Quality score: 90+ = All frameworks applied with integrity, Confidence ≥7 backed by evidence, all gates passed. 70+ = Most gates passed, some Confidence slightly inflated. <70 = Multiple gate failures or low data quality.


Operating Rules

  • Load brain context first. ICP and revenue levers shape how you interpret "Opportunity" and "Reach."
  • Confidence is your integrity check. ≥7 without evidence = inflation. Call it.
  • Framework fit matters. Wrong tool = wrong answer. Eisenhower is not a launch decision tool.
  • Quality Gates are not optional. Run them before delivering any tier.
  • Tier without rationale is incomplete. Always output one-sentence reasoning + next step.
  • Guardrails surface at Step 0. If a pattern applies to your decision, you'll see it.
  • Customer evidence > assumption. If you can't cite a source for Confidence, lower it.
  • Validation before GTM investment.
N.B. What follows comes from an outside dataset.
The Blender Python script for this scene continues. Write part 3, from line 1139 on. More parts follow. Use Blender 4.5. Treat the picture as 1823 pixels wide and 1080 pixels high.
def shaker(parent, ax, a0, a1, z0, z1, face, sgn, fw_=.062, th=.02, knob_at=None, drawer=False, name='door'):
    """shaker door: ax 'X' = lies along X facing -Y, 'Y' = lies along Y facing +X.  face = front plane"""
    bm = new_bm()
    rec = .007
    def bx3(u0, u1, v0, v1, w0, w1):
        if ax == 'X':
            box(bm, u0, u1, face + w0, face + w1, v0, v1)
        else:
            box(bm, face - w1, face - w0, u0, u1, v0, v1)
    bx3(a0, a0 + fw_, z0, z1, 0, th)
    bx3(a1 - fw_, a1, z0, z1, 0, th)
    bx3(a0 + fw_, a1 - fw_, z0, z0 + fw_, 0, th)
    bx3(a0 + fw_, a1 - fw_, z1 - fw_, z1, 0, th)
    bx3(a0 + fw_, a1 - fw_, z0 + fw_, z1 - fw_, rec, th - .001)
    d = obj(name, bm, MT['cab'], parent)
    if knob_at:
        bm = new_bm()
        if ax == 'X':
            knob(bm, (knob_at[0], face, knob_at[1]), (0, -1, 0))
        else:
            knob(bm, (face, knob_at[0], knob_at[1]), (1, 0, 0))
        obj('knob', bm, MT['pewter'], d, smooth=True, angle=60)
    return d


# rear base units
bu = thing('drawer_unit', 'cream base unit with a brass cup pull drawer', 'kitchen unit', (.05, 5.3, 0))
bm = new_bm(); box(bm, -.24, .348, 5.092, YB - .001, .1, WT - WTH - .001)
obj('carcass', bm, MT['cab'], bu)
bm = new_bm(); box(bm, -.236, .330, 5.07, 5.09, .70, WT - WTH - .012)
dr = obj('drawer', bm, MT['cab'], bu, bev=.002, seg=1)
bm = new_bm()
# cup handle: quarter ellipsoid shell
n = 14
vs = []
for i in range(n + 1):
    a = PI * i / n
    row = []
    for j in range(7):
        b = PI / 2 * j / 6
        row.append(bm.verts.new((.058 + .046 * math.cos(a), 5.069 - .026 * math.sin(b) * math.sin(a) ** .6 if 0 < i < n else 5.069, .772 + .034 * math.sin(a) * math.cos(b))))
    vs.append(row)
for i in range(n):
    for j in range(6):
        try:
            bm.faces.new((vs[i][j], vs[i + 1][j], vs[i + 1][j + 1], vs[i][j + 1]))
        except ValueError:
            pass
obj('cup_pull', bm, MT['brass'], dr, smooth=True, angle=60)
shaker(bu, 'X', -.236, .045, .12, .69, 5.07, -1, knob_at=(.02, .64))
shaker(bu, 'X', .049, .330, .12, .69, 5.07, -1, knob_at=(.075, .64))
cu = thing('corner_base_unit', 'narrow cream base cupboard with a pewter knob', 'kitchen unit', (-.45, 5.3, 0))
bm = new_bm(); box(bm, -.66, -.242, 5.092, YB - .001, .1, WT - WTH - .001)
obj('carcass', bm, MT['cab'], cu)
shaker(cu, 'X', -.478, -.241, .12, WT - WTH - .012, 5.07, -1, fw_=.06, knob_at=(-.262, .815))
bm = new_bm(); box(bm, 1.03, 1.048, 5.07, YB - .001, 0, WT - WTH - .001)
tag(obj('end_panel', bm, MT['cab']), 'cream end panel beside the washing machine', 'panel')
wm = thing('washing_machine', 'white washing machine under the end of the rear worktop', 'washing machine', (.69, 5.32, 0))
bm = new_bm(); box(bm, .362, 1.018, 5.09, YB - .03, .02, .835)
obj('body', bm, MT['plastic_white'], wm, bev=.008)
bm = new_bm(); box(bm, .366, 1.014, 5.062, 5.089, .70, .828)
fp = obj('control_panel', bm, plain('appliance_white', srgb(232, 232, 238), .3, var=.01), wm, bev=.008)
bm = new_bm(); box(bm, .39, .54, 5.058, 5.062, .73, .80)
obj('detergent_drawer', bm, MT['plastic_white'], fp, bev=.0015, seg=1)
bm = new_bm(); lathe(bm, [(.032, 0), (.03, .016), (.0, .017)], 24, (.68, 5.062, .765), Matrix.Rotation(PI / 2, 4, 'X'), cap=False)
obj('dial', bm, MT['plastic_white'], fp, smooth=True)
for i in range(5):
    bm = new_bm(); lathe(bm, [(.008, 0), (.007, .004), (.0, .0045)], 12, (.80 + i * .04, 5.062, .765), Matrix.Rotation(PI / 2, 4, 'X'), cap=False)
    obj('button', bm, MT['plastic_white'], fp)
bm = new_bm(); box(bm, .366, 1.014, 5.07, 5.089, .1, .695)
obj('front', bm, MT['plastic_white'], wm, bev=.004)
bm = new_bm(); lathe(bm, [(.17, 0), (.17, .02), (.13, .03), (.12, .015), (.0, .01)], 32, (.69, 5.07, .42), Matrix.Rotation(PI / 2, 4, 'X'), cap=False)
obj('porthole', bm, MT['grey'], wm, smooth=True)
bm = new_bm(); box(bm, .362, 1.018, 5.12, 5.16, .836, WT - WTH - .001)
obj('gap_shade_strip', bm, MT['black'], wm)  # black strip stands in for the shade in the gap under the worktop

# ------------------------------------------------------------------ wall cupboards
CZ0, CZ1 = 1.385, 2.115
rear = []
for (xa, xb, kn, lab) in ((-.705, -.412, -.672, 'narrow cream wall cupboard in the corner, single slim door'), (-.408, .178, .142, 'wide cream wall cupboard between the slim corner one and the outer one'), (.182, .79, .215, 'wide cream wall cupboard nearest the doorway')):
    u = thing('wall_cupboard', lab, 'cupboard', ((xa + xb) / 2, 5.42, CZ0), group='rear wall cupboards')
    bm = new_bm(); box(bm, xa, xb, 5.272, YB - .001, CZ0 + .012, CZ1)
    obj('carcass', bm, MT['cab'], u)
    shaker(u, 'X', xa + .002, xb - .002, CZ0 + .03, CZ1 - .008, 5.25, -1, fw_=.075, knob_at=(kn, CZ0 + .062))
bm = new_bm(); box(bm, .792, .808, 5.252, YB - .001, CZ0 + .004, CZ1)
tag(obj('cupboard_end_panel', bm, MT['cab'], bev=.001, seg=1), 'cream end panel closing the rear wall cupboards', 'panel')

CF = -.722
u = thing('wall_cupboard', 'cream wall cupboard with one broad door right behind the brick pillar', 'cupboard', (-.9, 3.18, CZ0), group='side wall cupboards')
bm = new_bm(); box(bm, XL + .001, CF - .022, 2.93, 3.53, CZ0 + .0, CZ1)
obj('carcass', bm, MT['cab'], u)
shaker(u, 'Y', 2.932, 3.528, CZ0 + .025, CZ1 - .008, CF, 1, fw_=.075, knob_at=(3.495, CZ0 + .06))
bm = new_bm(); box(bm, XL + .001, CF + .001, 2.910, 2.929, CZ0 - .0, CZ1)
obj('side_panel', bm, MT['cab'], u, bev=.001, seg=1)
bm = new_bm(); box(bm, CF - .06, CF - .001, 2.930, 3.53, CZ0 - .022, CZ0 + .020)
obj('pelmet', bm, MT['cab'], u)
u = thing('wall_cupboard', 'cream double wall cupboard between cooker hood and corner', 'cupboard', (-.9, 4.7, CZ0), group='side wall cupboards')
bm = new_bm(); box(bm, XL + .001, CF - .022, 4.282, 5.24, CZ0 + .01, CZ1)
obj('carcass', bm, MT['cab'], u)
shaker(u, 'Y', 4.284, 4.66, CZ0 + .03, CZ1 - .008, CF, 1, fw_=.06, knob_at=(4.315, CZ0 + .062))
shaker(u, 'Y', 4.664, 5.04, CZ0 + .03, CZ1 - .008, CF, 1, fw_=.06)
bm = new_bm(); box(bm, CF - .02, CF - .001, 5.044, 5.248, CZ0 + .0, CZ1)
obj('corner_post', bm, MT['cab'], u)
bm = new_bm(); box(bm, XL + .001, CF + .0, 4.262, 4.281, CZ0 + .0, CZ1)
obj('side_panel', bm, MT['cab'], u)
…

If a tier is uncertain, recommend validation sprint first.

Self-Improvement Loop

Each session logs to /context/skill-sessions.md with:

  • Framework selected and why
  • Confidence scores and whether they held up
  • Tier assignments and whether they were validated later
  • Quality Gates passed/failed

Monthly, meta-synthesis reads these logs and detects patterns:

  • "RICE without customer data inflates Confidence by 2 points on average" → Guardrail surfaces next time
  • "T1 assignments with Confidence <7 lead to GTM churn 60% of the time" → Recommend validation before full motion
  • "Eisenhower applied to launch decisions has 0% accuracy vs. RICE" → Update framework selection guide

These patterns feed back into guardrail injection (Step 0) and brain updates (Section 5: Revenue Levers, Section 7: Meta-Learnings).